A partir de la chronique d'un village sibérien durant le vingtième siècle, toute l'histoire contemporaine de la Russie défile pendant près de quatre heures. On ne les voit pas passer.
"Sibériade" de Andrei Konchalovsky
Avec : Evgueni Petrov, Serguei Chakourov, Alexander Potapov Sortie Cinéma le 04/09/2012 Distribué par Potemkine-agnès b Durée : 270 Minutes Genre : Drame, Guerre, Historique Film classé : - Le film : Les bonus : |
Trente-trois ans après, ça demeure impeccable. Ce cinéma de la raison et de la joie de vivre. Ce cinéma existentiel qui brasse les idées et les plaisirs, pour donner à voir le monde tel qu’il est. Comme celui qu’entreprend de parcourir Kontchalovski, qui de la naissance de la nation russe à l’aube du XXème siècle à la mort par asphyxie mentale de tout un passé, bouscule à la fois l’Univers et le septième art.
Car pour embraser une telle épopée, le réalisateur choisit un petit village perdu et minable de Sibérie, où deux familles se font la guerre. Les Solomine, riches, et les Oustioujine, pauvres, mais à l’idéalisme vainqueur. Le fils de ces derniers, dès sa plus tendre adolescence, a le fusil à portée de slogans. Ballotté par les soubresauts de l’Histoire, il est l’idéologie incarnée par un cinéaste très inspiré par ce personnage toujours en phase avec son temps.
Celui des conflits, des amours et de l’industrialisation galopante qui le mènera à conduire la prospection pétrolière au cœur même des paysages de son enfance. Les vieux du village hésitent entre le fatalisme et la résignation, s’arc boutant in extremis à son ennemi d’autrefois un Solomine, donc), devenu premier secrétaire. Mais lui aussi a laissé ses illusions aux placards des souvenirs, emporté dans un vertige moderne, où les nantis d’autrefois, bousculés par la chute d’un tsar et l’abolition des privilèges, se retrouvent à combattre, le cul collé aux serfs libérés. A l’époque, ils les escroquaient contre un peu de vodka et des peaux de bêtes arrachées à l’aveuglette.

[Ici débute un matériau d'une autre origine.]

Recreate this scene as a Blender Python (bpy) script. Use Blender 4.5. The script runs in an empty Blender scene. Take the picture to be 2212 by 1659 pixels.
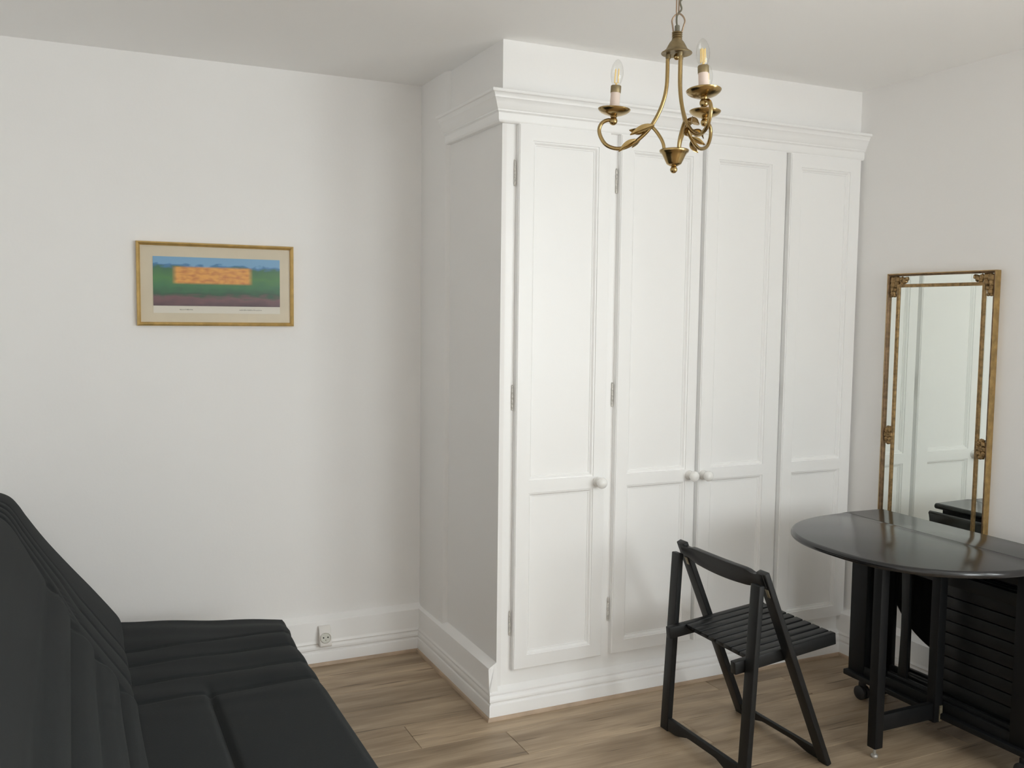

Ce sont des chroniques villageoises épiques, des mariages à l’emporte-pièce (une scène magnifique), une démesure des sentiments sur laquelle Kontchalovski s’appuie pour annoncer les bouleversements géo-politiques et sociaux de la Russie. Le tableau flamboyant qu’il en dresse a pu inspirer par la suite des gens comme Kusturica.
On y retrouve toute l’âme slave et la poésie des paysages, la folie des cœurs et de l’esprit qui emporte un bûcheron à travers la forêt en quête d’une route qu’il ne terminera jamais. C’est le père du héros qui oublie que le fleuve est ici le passage obligé pour les civilisations à venir. Des soldats, des ingénieurs, des foreurs, des prospecteurs… L’Histoire est en marche, bonne ou mauvaise, comme le rappelle le fiston au vieillard qui hante les marais « Tu mords sur mon siècle, il serait temps de mourir », lui dit-il.
Ce même sage qui un peu plus tard pourra répondre au premier secrétaire désabusé « quoi qu’on fasse, on ne pourra jamais nous déporter plus loin qu’en Sibérie ». Un pays de fin du monde, de désolation où même les idéaux les plus nobles, perdent pied dans la fange et l’abandon. Pour Kontchalovski visiblement, la Révolution c’est pas tout bon !
LES SUPPLEMENTS
- Entretiens avec Andreï Kontchalovski – 27′ , avec le scénariste Valentin Zzhov – 11’55 , avec le compositeur Edouard Artemiev – 8 ’28 et le décorateur Alexandre Adabachian – 5’42
Son premier long métrage « Le premier maître » en 1965 lui vaut la bienveillance du pouvoir soviétique, qui deux ans plus tard déchantera avec « Le bonheur d’Assia », qui présente selon lui une vision trop réaliste de la misère paysanne. Il sera censuré. Aujourd’hui ce film est considéré comme un chef d’œuvre.
« Sibériade » est une commande, une super-production qui lui ouvre les portes de la reconnaissance internationale. Fresque grandiose en quatre parties, le projet fut imaginé comme l’équivalent soviétique du « Novecento« de Bertolucci, réalisé trois ans auparavant. Soutenu par d’impressionnants moyens financiers, commandé par le Parti pour raconter l’histoire du pétrole, ce film fleuve est avant tout l’œuvre d’un grand auteur, Andreï Kontchalovski. Formellement magnifique, la portée épique, historique et mystique du film élargit le propos et l’éloigne sensiblement de l’œuvre de propagande.
Kontchalovski émigre aux Etats-Unis en 1980, jusqu’à la fin de la guerre froide.